The paper studies finite-sample hypothesis testing for the type I/type II error trade-off function between two unknown distributions. Without structure testing is impossible; they identify exact attainability of Neyman–Pearson rejection regions by a class S and show finite VC-dimension of S is necessary and sufficient. They give a test with nonasymptotic type I control and uniform power under explicit separations, produce simultaneous confidence bands, analyze local rates (monotone likelihood-ratio) with near-matching lower bounds, and extend to approximate attainability (e.g., univariate log-concave).

Why it matters

Finite VC-dimension is necessary and sufficient: when Neyman–Pearson rejection regions for (P,Q) are attainable (up to null sets) by a prescribed class S, finite Vapnik–Chervonenkis dimension of S is both sufficient and necessary for nontrivial finite-sample testing of the trade-off curve.

Key details

  • They construct a test with nonasymptotic guarantees: type I error control holds without the attainability assumption, while uniform power holds over attainable alternatives satisfying an explicit separation condition; inverting the test yields simultaneous confidence bands for the entire trade-off function.
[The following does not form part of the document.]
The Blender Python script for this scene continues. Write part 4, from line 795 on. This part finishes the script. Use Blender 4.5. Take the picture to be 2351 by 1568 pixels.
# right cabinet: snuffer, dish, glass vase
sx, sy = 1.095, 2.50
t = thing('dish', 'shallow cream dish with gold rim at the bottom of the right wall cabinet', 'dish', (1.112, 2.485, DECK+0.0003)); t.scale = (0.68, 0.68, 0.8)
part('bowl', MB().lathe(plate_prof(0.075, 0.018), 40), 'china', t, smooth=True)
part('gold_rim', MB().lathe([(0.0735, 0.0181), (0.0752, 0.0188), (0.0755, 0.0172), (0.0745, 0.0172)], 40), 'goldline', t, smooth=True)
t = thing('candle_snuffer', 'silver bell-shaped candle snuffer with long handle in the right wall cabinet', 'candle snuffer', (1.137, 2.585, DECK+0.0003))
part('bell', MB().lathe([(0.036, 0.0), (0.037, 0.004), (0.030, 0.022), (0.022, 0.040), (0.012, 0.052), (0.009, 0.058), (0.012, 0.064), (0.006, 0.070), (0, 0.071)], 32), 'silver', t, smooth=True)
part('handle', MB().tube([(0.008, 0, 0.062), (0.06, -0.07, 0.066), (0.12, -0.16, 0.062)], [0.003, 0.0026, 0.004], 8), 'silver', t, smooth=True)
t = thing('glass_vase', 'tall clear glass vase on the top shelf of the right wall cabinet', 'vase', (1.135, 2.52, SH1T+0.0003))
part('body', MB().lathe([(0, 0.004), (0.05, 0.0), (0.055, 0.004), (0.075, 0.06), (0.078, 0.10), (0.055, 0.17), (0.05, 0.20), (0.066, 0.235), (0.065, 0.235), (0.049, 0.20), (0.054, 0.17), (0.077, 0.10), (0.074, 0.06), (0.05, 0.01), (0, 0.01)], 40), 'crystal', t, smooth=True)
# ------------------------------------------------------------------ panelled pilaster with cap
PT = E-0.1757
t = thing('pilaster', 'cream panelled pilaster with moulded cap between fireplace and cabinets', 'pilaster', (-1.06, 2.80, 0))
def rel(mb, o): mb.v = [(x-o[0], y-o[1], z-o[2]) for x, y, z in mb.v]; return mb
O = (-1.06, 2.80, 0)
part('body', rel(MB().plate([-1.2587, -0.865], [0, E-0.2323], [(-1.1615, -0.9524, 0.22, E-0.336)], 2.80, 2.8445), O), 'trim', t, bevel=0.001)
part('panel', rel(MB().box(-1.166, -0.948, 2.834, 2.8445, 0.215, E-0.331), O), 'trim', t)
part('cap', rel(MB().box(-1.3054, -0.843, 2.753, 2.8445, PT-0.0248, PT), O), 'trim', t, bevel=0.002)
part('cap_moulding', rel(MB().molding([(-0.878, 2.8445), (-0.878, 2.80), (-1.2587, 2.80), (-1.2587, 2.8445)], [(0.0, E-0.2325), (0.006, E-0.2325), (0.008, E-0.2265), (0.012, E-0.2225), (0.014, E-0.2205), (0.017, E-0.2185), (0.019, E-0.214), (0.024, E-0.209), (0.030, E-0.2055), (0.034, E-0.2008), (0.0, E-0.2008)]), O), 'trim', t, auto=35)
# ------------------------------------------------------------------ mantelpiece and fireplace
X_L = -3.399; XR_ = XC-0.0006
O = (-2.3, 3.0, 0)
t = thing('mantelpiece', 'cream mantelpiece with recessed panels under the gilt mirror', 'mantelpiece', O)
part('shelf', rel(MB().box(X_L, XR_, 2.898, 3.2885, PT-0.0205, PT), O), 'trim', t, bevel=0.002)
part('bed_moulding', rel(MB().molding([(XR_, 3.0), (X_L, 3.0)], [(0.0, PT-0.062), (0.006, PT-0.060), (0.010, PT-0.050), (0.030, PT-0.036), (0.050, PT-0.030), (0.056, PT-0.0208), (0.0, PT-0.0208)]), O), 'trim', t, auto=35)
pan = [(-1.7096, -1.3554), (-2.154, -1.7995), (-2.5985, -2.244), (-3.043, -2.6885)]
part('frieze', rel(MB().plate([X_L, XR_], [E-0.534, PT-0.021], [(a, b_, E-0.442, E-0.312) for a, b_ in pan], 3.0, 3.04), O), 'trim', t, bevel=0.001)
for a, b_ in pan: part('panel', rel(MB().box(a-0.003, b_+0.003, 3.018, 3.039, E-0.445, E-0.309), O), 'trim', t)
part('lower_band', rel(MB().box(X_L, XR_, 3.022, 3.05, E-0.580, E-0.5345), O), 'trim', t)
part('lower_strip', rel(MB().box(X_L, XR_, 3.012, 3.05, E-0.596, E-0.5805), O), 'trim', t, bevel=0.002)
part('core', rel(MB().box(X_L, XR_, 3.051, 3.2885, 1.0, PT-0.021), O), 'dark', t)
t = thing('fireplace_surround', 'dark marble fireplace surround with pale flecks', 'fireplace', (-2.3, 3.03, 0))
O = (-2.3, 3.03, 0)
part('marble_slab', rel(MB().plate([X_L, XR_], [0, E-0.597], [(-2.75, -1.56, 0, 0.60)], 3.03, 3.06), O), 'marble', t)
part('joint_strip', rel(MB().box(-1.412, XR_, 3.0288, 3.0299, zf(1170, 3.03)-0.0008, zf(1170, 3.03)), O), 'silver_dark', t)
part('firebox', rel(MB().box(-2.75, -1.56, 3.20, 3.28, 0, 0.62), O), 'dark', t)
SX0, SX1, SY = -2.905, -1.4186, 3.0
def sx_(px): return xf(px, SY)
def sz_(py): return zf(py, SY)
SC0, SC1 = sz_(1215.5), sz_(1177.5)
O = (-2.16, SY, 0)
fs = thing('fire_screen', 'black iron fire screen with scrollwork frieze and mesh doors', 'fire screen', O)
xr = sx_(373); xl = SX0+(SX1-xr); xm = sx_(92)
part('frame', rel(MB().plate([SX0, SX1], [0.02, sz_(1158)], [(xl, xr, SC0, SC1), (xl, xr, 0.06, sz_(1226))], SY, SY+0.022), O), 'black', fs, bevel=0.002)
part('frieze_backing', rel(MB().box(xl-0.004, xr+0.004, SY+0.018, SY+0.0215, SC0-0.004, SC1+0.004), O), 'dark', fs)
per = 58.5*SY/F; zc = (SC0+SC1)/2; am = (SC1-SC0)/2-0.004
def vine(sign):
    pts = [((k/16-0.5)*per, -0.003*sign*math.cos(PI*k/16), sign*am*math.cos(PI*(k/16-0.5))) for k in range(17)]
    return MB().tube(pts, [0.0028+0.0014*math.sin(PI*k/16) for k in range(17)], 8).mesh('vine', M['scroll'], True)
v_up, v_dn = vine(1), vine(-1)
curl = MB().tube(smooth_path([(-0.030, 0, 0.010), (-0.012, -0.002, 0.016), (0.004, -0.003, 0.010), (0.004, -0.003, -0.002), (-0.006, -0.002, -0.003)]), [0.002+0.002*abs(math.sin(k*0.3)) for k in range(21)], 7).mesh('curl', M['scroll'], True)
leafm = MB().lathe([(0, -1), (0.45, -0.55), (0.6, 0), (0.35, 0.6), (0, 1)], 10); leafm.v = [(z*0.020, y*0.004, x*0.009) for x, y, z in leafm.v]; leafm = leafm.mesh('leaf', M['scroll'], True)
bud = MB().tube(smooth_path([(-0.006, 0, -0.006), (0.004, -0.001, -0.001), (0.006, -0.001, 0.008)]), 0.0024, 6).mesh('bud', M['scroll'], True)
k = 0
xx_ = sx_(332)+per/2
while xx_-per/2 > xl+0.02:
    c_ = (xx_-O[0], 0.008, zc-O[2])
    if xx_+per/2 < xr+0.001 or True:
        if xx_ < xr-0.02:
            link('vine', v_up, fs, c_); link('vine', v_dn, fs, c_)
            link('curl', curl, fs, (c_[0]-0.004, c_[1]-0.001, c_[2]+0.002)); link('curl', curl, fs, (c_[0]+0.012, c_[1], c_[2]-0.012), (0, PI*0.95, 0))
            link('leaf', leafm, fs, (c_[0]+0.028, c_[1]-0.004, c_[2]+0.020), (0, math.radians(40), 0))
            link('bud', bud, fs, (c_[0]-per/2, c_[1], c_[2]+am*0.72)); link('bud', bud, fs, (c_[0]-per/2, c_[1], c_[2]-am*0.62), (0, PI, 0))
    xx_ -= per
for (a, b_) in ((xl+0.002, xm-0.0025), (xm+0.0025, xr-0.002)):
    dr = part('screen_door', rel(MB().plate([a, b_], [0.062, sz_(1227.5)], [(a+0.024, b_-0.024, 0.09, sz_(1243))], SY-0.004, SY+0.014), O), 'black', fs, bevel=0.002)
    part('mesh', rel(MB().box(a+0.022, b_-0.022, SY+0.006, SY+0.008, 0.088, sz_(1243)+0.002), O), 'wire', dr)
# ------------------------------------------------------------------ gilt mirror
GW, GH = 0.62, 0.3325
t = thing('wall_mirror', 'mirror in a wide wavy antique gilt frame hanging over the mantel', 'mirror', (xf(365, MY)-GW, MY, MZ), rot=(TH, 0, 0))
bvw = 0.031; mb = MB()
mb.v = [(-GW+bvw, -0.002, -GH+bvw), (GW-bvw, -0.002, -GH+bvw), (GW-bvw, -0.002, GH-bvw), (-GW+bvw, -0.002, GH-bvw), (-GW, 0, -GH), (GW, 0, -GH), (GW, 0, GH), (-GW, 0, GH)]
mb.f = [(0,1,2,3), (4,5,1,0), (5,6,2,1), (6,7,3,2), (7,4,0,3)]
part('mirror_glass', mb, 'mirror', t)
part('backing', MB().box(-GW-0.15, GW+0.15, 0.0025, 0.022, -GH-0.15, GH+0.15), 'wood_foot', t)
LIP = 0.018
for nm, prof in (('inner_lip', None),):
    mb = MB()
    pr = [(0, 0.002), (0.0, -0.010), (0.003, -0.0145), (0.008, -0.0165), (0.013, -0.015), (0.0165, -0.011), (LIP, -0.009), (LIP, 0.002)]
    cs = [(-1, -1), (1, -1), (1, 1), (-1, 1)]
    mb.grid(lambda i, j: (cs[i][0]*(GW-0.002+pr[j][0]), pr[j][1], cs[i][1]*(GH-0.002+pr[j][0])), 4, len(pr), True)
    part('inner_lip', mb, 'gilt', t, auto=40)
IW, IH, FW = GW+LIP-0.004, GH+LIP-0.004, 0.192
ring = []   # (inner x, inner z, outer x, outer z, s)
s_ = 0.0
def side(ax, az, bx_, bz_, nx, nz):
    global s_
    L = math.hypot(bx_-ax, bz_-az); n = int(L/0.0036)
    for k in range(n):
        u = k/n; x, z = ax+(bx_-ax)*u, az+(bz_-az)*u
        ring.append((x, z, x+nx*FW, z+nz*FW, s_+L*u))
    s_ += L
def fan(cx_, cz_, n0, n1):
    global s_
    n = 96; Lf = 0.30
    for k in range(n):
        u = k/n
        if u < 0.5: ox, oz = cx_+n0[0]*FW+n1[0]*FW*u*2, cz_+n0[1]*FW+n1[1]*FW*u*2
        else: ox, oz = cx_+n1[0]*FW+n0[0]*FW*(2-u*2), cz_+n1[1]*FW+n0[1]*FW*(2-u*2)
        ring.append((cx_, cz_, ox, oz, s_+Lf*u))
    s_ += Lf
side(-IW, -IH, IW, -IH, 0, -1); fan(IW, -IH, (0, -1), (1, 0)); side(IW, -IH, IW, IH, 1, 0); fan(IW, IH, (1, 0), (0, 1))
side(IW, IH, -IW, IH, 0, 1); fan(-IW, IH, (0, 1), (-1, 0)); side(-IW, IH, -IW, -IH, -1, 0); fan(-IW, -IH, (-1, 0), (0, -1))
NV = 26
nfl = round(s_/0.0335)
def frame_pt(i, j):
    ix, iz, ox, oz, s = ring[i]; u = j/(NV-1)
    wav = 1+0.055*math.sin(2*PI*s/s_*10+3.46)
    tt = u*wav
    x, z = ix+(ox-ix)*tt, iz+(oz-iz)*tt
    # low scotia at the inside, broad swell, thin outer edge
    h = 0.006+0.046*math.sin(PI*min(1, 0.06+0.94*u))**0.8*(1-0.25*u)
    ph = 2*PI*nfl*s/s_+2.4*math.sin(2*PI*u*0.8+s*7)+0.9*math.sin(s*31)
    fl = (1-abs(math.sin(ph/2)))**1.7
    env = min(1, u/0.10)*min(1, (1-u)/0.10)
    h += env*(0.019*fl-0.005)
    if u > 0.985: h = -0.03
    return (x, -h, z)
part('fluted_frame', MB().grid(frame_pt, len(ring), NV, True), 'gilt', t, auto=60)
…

Approximate attainability gives finite-sample guarantees for univariate log-concave distributions (via unions of intervals).
  • In the monotone likelihood-ratio model the authors derive local separation rates and prove matching lower bounds up to logarithmic factors. Paper: Kaining Shi, Qiaosen Wang, Cong Ma, arXiv:2605.10774v1, posted 2026-05-11.
Source evidence

Abstract

We study finite-sample inference for the trade-off function of two unknown probability distributions, the function that traces the optimal type I/type II error frontier in binary testing. Given samples from distributions $P$ and $Q$, we consider the problem of testing whether their trade-off function lies above a benchmark curve $f0$ or falls below a weaker benchmark $f1$. Without structural restrictions, this problem is impossible uniformly over nonparametric classes. We identify a sharp condition under which it becomes possible. The key structural assumption is that the Neyman--Pearson rejection regions for $(P,Q)$ are attainable, up to null sets, by a prescribed class $S$ of measurable sets. Within this exact attainability framework, finite Vapnik--Chervonenkis dimension of $S$ is both sufficient and necessary for nontrivial finite-sample testing. We construct a test with nonasymptotic error guarantees: type I error control is valid without assuming attainability, while power holds uniformly over attainable alternatives satisfying an explicit separation condition. By inverting the test, we also obtain simultaneous confidence bands for the whole trade-off curve. Finally, we study the sharpness and robustness of the procedure. In the monotone likelihood-ratio model, we derive local separation rates and prove matching lower bounds up to logarithmic factors. We also allow approximate, rather than exact, attainability; this extension yields finite-sample guarantees for univariate log-concave distributions by approximating their rejection regions with unions of intervals.